Il lancio della prima agenzia musulmana di moda, nel distretto fashion di Tribeca a New York, offre un’interessante alternativa alle opzioni presentate alla settimana della moda di New York che dista solo pochi isolati. In una città cosmopolita, dove si notano tutti i diversi stili della comunità islamica, l’evento di apertura ha ospitato ogni genere di trend, da donne in abaya nera a donne con curiose acconciature all’ultimo grido.
La fondatrice dell’agenzia Underwraps, Nailah Lymus, è una musulmana nata e cresciuta a New York, con un amore per la moda e l’obiettivo di far comprendere il valore e la tolleranza dell’Islam in una città i cui abitanti sono rimasti, in molti casi, ancora emotivamente fragili e sospettosi, nonostante siano passati più di dieci anni dal tragico 9/11. “È contraddicendo gli stereotipi negativi e le incomprensioni riguardo ai musulmani, alla loro religione e alle donne, che si può cambiare rotta”. “Le donne” secondo Nailah “possono sfilare, indossare colori sgargianti ed essere indipendenti dai mariti; sfatando così le convenzioni relative alla propria nazionalità, l’Islam diventa una religione internazionale”.
In effetti la maggior parte della moda autunno/inverno 2012 che ha sfilato a New York sarebbe stata perfetta per modelli musulmani, con cappelli, colli alti e lunghe maniche come trend della stagione. Uno degli ospiti dell’evento, Ismail Sayeed, un blogger ed artista nato ad Harlem e noto con il soprannome di The Calligrafist, fa notare come molti dei trend musulmani siano di moda anche per gli occidentali e come la moda possa essere tale anche con modelli coperti che giocano con una contrapposizione stuzzicante di veli.

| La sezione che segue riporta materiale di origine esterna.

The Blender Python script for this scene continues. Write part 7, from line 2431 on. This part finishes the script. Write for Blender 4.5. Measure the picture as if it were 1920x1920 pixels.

La proprietaria di Rare, Fatima Sheikh, ad esempio, sottolinea come al suo primo incontro con Nailah non abbia notato affatto il suo hijab. Sostenendo da sempre, nel suo salone di bellezza dai vetri scuri, le donne musulmane a godere della loro privacy – essendo lei stessa musulmana praticante – è stata da subito attratta dal progetto di Nailah, mettendo così a disposizione il suo salone di bellezza per l’evento. La sua idea di femminilità e mistero, non legata alla nudità, l’ha subito trovata in accordo, tanto da appoggiare pienamente l’iniziativa.
E, a giudicare dall’eclettica folla che si è radunata per l’evento di apertura, non è stata l’unica a sostenerla: curiosi, bloggers e appassionati di moda, musulmani e non, hanno riempito la sala. Mohammed Shariff, avvocato nel campo della moda e dello spettacolo nato a New York, musulmano, era lì per sostenere il proprio credo ma anche per un’interessante opportunità di affari. L’impiego di modelle e modelli che non siano costretti a denudarsi apre le porte del settore anche ai musulmani.
Le questioni religiose e dottrinali restano comunque una questione spinosa per Nailah, che inevitabilmente si trova ad essere “rappresentante” del mondo musulmano nella moda. Per questo, afferma, di aver consultato due imam che si sono mostrati comprensivi e benevoli nei confronti del suo progetto. Ma calcare le maggiori passerelle newyorkesi ha i suoi problemi logistici da risolvere, come la promiscuità nel backstage e nei camerini. Per questo l’agenzia ha predisposto contratti dettagliati, onde evitare incomprensioni con gli organizzatori, e attrezzando camerini individuali per consentire a tutti gli stilisti di utilizzare senza disagi i modelli della sua agenzia. Ma resta da vedere se la frenesia del backstage di una sfilata tradizionale sosterrà tali nuove misure.